In a stack of 52 shuffled cards, what is the probability of getting all 4 kings before the ace of spade? I know there are lot of smart people here, please explain to me how to find this probability.
thinking about it briefly, would it not be 1/5? All the other cards are irrelevant, so you just toss them out. So you have the four kings and the ace. Shuffle those up, and the probability of the ace being last is 1/5.
The probability of getting each individual king before the Ace of Spades is 1/2. Since you need that to happen 4 times the odds are 1/16. The number of cards in the deck are irrelevant.
This is correct. All other cards are irrelevant. So, dealing with these 5 cards, there are only 5 possible ways you can draw them (because it doesn't matter if the King is a club, spade, heart, or diamond). Possible Draws: A K K K K K A K K K K K A K K K K K A K K K K K A Only 5 possibilities, thus the answer is 20%.
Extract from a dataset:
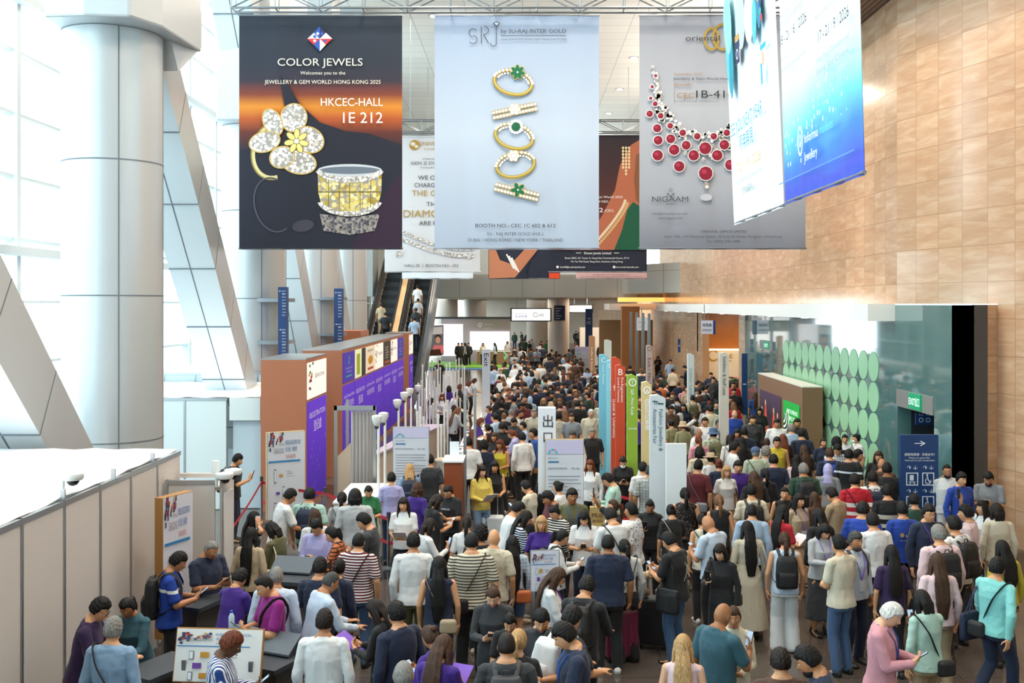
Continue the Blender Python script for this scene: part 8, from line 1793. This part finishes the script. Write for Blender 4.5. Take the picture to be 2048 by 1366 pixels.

If the only cards in the pot were 4 kings and an ace of spades, then I get the 20% thing, but the OP specifically states that they are in a full deck.
Doesn't matter. So what do you if you come across one of the other 47 cards? Nothing. You toss it aside. They're irrelevant. There are still only 5 ways those 5 specific cards can appear (with the type of king being a non-factor).
Ohh, ok, I gotcha. I was thinking that the cards had to be the only 5 chosen in the right order out of the 52 cards.
Just to clarify, what exactly is the question asking? "Drawing five cards total, what is the probability of drawing all four kings and then the ace of spades?" or "Drawing all 52 cards one-by-one, what is the probability of seeing all four kings before the ace of spades?"
i'm good at math but often miss the easy way to look at things when it comes to probability. the other cards are irrelevant and it is 1/5 like others have said. and i did it the long way anyway and also and got 1/5 so hey, at least the long way worked.
Statistics and Probability. I hate this subject. The only class that I got nothing out of in College.
What is your long way? I am quite curious to know. A following up to this question is "what is the probability of getting all four kings before getting ANY ace?"
(52/4)*(51/3)*(50/2)*(49/1)*(48/4) For stats, I think it'd be 52C4* (48/4) Or 1:3,248,700 draws. You want a king for the first draw. 4 kings in a deck. Next draw there are 3... Final draw is ace but there are 4 aces. Since the draws are dependent upon each other because of order, you multiply the probabilities.
The question is being asked backwards. It should say: What is the probability that, during a one-at-a-time drawing of cards from a shuffled 52-card deck that the Ace of Spades will be drawn LAST after first seeing all four Kings drawn before that? Therefore, the specific probability of any one card being drawn on any one pull is not relevant. The only issue at hand is the likelihood that the Ace will be drawn after the 4 Kings. The entire 52-card draw is considered one entire act, and the only relevant question is how likely the Ace will be the last of those particular 5 cards. There are only 5 possible outcomes: The Ace will either be first, second, third, fourth, or fifth. The question is concerned specifically with the odds of one particular outcome: fifth position. Those who have said 20% are correct.
i just went through each position the ace could be picked (1 thru 52) and did the probability you'd get all 4 kings before that position. so if the ace was picked 3rd, there would be 0 chance to get all 4 kings. if it was picked 10th, then of the 9 cards before, there would be 51C9 ways to pick those 9 cards, and and 47C5 ways that included 4 kings (47 b/c you're taking the ace and 4 kings out of the equation and 5 b/c there are 5 other cards in the 9 cards besides the 4 kings). then i just put that in excel for all 52 positions and added up the individual probabilities and it came about to 0.2 or 1/5. it sounded a lot more complicated when i just wrote it than it really was, but it still got me to 1/5, just about 10 minutes after the easy way would have.